Cole Kmet, the Chicago Bears’ tight end, was speaking about the crucial fourth-down convert following the Bears’ 28-13 victory over the Lions on Sunday. He was referring to Aidan Hutchinson’s expensive error and the disastrous chain of events that ensued for Dan Campbell’s team at Soldier Field.
“I thought, ‘No way in hell are they jumping,’” Kmet said, when asked about Hutchinson taking the bait on a fourth-and-13 play that was designed to do exactly that, in drawing a defender offside. “They jumped. I don’t know how you could jump in that situation, but they did.” They did, indeed. And after the way things unfolded — or unraveled — from there, Kmet might as well have been talking to Lions fans, some of whom, no doubt, are ready to jump themselves.
The Lions are 9-4, with a two-game lead on the rest of the NFC North, and a 99% chance of making the postseason, according to the New York Times playoff simulator. Their chances of winning the division are still better than 8 in 10 at this point, and Detroit’s magic number remains three, with four weeks left to play in the regular season.
Yet after a second loss in three weeks, and another mistake-filled, turnover-plagued outing against a sub-.500 division opponent, Campbell knows the narrative about his team has shifted underneath them.
“But, I know this: If you got the right guys, the right coaches, you’ll find your way out of it,” he said Monday, as the Lions’ quickly turned their attention to Saturday’s prime-time game against Denver at Ford Field. “And the most important thing is that we don’t buy into the narrative that is not inside of our building and what the tape says.” Again, Campbell is well aware of what everyone else out there is saying.
The Lions have gone from one of the feel-good stories of the NFL — and a darkhorse Super Bowl contender in the eyes of some national pundits — to a team that’s giving many of its long-suffering supporters that sinking feeling. Sunday’s sloppy effort in blustery conditions against Justin Fields and the Bears only accelerated the seasonal affective disorder for some of you who remember the Lions’ last division title in 1993, but also the ones that slipped away in 2014 and ’16 — the
last two times they wobbled into the playoffs as wild-card entries. And for those that tuned in to Sunday night’s marquee game between Dallas and Philadelphia — two of the teams the Lions are chasing in the NFC — you may have nodded in agreement when NBC studio analyst Chris Simms noted, “It ain’t looking good in Detroit right now.”
That depends on your perspective, I suppose. But, it is no secret the Lions’ defense has largely come undone since Detroit’s midseason bye week, allowing more than 30 points per game and ranking last in the NFL in opponents’ pass efficiency, all while searching for something that had gone missing. As defensive lineman John Cominsky put it Sunday, “I feel like we’ve kind of lost our swagger and our confidence.”

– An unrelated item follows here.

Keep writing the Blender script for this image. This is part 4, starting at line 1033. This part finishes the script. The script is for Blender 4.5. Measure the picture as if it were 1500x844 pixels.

Nor is it a news flash that Goff has started to crack under pressure behind a banged-up offensive line: After committing just five turnovers in the Lions’ first nine games, the veteran quarterback has coughed it up eight times in their last four. Not coincidentally, he has been sacked 10 times over the last month as well, and Goff described Sunday’s offensive showing — which produced 61 total yards on seven second-half possessions — as both “very uncharacteristic” and “extremely frustrating.”
When you throw in key injuries (Frank Ragnow, Alim McNeill), some questionable play-calling and game management by the coaching staff, and the simple fact that there really are no secrets for any team in the NFL by December, none of this should come as any great surprise. I think most of us realized the Lions’ expectations were starting to outpace the collective talent on the roster after that 5-1 start, and now the opposite might be happening.